Will Capped Data Plans Kill the Cloud?
theodp writes "With the introduction of its Chromebook, Google is betting big on the Cloud. As is Apple, with its iCloud initiative. So too are Netflix and Skype. Unfortunately, their very existence is threatened by data-capping carriers, who have set a course to make sure that the network is NOT the computer. 'I don't know what the solution is,' writes David Pogue. 'I don't know if anyone's thinking about this. But there are big changes coming. There are big forces about to shape our lives online. And at the moment, they're on a direct collision course.'"
The solution is taking the networks away from those who don't want to provide the service they promised to provide when they were given monopolies by the government.
"Only in the United States, where caps are popular." But in truth, I'd be more concerned about unbrided capitalism and monopolistic practices killing not just the cloud, but any hope my country has of competing in a global marketplace. We've already hamstrung ourselves on an antiquidated patent and copyright system that is forcing our talent overseas to produce, we have our government busy chasing down music pirates while ignoring the massive amounts of identity theft and fraud perpetuated by malware and botnets, and the list goes on.
#fuckbeta #iamslashdot #dicemustdie
I think it may be worse news for the carriers. If they wont provide suitable bandwidth, eventually someone will develop a more popular alternative that bypasses their speed bump altogether.
"Enjoy what you're doing! If it becomes drudgery, you're doing it wrong!" - Jim Butterfield
I like the cloud for some things. But i also like it if a device which has more memory than i need for all my personal documents (including 10000 Photos) is used wise enough not to require 24x7 online access.
That's a matter of personal preference.
capped data is the expression of a physical reality vs. a marketing tool used to push users quickly into freshly build networks without investing in the sw and forcing them to new phones.
Capped data is a joke. It's a movement towards charging per-unit prices for a service that has no meaningful per-unit cost. Sure, it costs money to build a network, blah blah blah. But there is no fixed cost for moving data around. A Gbit switch costs about as much as a 100 Mbit switch did a few years back, and moves 100x as much data in a unit of time as the 100 Mbit one. It uses about the same amount of electricity, regardless of how much data is being moved.
Where did that per-unit cost go?
Because of this, I figure it's only a matter of time before this whole "cap the user" nonsense goes away.
I have no problem with your religion until you decide it's reason to deprive others of the truth.
If it were the truth, but it isn't. Plenty of other countries have caps. At least in the US the caps are usually not super low, so you can still do a reasonable bit of "cloud" type stuff and not hit them. Talk to the Australians, they have some pretty severe caps, enough they have to limits their regular Internet usage.
Caps are not a US thing. They are found in various places all around the world. They also aren't universal in the US. You can find non-capped Internet providers. Probably not in all areas, unfortunately, but they exist.
There are people who prefer their devices to stop working when the network stops? "I can't access my photos because the net is down.
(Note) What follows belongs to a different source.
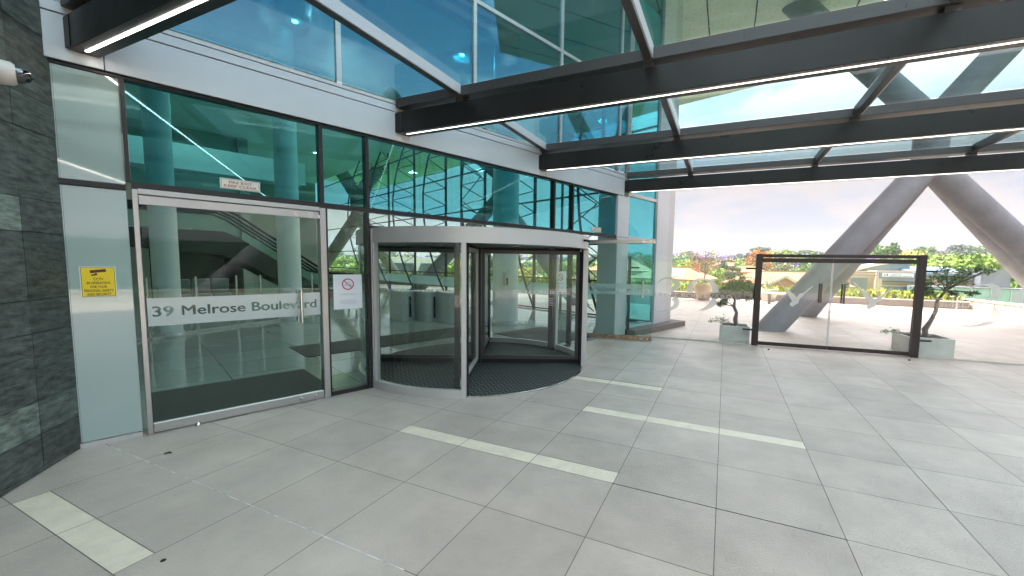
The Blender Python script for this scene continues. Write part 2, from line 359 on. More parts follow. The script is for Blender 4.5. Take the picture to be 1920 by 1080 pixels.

Hooray!"
The last thing I want is Apple owning the ISP infrastructure. Imagine how locked down the internet would be then.
But there is no fixed cost for moving data around.
What you are saying is more or less correct but your terminology is wrong. What you are describing is properly called a variable cost not a fixed cost. The equipment used to build and operate the network is largely comprised of fixed costs. It costs the phone company the same money whether they send one packet or one million packets. The costs associated to a specific packet would be variable costs and as you rightly point out, the direct variable costs are negligible. As equipment is used, the fixed costs get amortized over a large volume of data and in time become negligible on a per packet basis. This doesn't mean they become zero but they start large and become small asymptotically.
That said there IS a cost that you are not considering. IF there is insufficient bandwidth available to serve all requests, then there is an opportunity cost associated with the data packet. If your data can't get through because someone else is hogging the pipe, you as a customer will get pissed and possible switch services (if possible). Since we know that the telecom providers have a large but finite amount of bandwidth available, opportunity costs matter. Hence data caps. They cannot serve all possible requests until their network has the capacity to do so. If they allow unlimited usage and people actually do use it that way (and some do), the telecom incurs an opportunity cost in the form of being unable to serve some of their customers.
In THEORY data caps make economic sense. In REALITY, it's probably more greed by the telecoms than a real problem most of the time.